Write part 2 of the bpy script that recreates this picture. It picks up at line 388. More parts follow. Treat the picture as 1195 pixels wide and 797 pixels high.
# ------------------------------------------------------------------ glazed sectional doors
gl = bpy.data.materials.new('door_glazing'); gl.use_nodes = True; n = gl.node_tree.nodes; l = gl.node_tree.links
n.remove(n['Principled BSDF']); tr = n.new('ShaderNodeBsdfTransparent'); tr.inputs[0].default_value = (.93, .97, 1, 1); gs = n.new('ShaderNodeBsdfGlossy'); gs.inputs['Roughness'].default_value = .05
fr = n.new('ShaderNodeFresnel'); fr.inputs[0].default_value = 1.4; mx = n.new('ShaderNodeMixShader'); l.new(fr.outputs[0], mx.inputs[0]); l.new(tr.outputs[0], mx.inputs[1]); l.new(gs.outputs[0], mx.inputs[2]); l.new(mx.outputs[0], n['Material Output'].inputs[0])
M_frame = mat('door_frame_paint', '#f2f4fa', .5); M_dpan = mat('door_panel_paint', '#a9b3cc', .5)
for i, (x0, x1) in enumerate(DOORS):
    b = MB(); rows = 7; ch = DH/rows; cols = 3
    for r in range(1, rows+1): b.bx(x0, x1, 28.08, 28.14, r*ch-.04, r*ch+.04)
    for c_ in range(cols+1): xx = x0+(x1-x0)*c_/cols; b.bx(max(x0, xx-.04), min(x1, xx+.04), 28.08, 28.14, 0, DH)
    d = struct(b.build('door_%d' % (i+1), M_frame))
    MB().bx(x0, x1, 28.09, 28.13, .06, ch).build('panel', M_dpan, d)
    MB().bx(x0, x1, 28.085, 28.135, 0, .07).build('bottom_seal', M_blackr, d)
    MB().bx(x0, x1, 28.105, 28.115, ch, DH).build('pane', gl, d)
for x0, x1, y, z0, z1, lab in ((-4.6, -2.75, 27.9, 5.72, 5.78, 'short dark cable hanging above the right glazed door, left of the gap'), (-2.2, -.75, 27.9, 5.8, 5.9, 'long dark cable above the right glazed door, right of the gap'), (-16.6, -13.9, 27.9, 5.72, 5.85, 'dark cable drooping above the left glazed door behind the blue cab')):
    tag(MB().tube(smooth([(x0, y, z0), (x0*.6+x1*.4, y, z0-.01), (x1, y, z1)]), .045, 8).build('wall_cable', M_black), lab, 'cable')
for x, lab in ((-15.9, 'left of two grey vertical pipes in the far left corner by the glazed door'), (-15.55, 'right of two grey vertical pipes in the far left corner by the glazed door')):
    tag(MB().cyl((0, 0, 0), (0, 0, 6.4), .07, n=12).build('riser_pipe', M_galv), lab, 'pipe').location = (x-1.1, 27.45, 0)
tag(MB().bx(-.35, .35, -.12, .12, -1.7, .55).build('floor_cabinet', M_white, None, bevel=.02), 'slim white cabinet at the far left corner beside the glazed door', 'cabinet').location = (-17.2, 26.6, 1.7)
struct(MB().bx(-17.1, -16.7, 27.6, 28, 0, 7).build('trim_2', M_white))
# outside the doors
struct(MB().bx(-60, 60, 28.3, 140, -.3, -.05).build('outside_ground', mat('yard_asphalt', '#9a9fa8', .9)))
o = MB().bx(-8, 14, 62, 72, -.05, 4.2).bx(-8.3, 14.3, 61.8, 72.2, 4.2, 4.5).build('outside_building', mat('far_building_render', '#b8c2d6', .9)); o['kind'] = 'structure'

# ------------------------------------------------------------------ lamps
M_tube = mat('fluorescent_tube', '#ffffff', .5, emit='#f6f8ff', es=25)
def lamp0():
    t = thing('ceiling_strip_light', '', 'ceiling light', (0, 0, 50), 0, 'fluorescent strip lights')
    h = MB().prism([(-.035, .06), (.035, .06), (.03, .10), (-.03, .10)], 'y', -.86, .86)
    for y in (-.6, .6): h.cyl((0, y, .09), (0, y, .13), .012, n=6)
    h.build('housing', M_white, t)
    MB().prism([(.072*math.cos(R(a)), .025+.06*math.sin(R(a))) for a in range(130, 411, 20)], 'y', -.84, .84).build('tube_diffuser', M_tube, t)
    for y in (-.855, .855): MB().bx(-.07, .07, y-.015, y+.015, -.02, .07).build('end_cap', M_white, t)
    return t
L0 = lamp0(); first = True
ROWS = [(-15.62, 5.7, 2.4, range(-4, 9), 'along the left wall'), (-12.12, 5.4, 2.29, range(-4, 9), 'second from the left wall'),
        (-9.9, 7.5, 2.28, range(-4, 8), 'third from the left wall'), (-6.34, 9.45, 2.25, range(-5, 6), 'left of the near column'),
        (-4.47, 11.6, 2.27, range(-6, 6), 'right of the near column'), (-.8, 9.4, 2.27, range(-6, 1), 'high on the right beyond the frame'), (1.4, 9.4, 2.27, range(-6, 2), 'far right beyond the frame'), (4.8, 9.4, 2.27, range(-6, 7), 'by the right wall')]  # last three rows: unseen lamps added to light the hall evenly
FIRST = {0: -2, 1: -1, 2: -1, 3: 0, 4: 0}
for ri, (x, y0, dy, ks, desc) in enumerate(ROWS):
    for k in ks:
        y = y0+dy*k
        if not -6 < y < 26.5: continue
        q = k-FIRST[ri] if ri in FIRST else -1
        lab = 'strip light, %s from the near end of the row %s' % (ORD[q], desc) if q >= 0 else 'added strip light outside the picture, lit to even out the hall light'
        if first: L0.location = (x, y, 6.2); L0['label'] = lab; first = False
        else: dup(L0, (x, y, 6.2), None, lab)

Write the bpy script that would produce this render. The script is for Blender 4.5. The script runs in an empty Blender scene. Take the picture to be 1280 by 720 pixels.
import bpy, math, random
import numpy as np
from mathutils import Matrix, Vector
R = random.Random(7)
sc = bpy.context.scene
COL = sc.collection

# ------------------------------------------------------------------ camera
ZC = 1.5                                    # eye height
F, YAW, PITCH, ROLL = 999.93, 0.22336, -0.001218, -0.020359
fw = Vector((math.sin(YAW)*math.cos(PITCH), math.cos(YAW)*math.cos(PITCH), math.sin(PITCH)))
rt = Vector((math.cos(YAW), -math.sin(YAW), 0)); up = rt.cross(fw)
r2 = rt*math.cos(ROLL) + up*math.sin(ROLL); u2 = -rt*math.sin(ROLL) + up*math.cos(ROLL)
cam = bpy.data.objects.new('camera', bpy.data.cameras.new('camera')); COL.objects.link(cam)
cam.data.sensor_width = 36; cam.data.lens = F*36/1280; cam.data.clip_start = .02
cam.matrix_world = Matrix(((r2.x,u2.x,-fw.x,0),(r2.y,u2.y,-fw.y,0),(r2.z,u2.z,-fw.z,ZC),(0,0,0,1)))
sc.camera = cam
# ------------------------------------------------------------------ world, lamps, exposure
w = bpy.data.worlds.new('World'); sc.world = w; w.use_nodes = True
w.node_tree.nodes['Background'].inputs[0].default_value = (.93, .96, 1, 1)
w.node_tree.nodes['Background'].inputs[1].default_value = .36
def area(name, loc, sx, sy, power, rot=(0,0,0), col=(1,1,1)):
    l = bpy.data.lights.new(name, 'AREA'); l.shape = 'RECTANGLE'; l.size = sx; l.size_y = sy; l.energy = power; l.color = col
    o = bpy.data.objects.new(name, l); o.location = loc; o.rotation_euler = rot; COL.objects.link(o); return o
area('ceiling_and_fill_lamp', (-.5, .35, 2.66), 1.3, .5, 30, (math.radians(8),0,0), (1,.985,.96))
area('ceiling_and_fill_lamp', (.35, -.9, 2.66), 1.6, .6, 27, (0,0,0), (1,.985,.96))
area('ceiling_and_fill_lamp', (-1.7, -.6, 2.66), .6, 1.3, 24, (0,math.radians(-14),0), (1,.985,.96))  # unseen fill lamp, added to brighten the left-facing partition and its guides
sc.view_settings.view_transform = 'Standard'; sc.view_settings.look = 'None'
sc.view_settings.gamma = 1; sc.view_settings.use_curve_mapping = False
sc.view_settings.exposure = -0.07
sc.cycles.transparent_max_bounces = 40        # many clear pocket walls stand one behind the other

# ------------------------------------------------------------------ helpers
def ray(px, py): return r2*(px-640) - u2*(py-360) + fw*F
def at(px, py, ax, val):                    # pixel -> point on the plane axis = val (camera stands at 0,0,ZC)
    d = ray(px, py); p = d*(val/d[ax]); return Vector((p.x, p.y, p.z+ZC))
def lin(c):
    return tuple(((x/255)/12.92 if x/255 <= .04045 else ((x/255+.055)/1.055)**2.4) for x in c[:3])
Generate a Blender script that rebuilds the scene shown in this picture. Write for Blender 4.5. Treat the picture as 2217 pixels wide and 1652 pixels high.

## INSTRUCTIONS FOR THE TASK:
The lines to return run from the one containing "Write the bpy" down to the one containing "COL = sc.collection"; give them exactly, both included, and no others.

## WRITTEN RESPONSE:
Write the bpy script that would produce this render. The script is for Blender 4.5. The script runs in an empty Blender scene. Take the picture to be 1280 by 720 pixels.
import bpy, math, random
import numpy as np
from mathutils import Matrix, Vector
R = random.Random(7)
sc = bpy.context.scene
COL = sc.collection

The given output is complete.